To address the von Neumann bottleneck—characterized by excessive data movement and low energy efficiency—in LPN-based post-quantum cryptographic schemes under large-table scenarios, this work proposes an RRAM-based in-memory computing accelerator. Methodologically, it introduces a folded current-amplification circuit to suppress leakage current from high-resistance states; designs an accumulate-XOR encoding scheme enabling efficient analog-domain implementation of the joint AND/XOR operations essential for LPN; and employs low-precision approximate computing to reduce hardware overhead. Experimental results demonstrate >99.7% accuracy for AND operations, energy efficiency reaching the TOPS/W level, and a two-order-of-magnitude improvement over GPU-based implementations. The accelerator significantly enhances both computational throughput and energy efficiency for LPN evaluation.

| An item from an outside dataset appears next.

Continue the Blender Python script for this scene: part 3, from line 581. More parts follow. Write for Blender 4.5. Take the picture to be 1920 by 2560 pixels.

As a strong candidate for the post-quantum crypto-graphic (PQC) era, Learning Parity with Noise (LPN) has been extensively studied in the field of cryptography. However, the data transfer bottleneck between the computation and memory modules has significantly hindered the development of LPN-based cryptographic techniques due to large matrices. This work introduces an RRAM-based in-memory computing LPN accelerator aimed at overcoming data transfer bottlenecks, thereby executing LPN computation tasks efficiently. To ensure the high accuracy of the LPN AND operation, a folded current amplification circuit is proposed to address the leakage current issue caused by the limited high-resistance state of RRAM. Meanwhile, a Cumulative XOR Fast Computing Method is introduced to efficiently convert accumulated current values into LPN XOR operation results.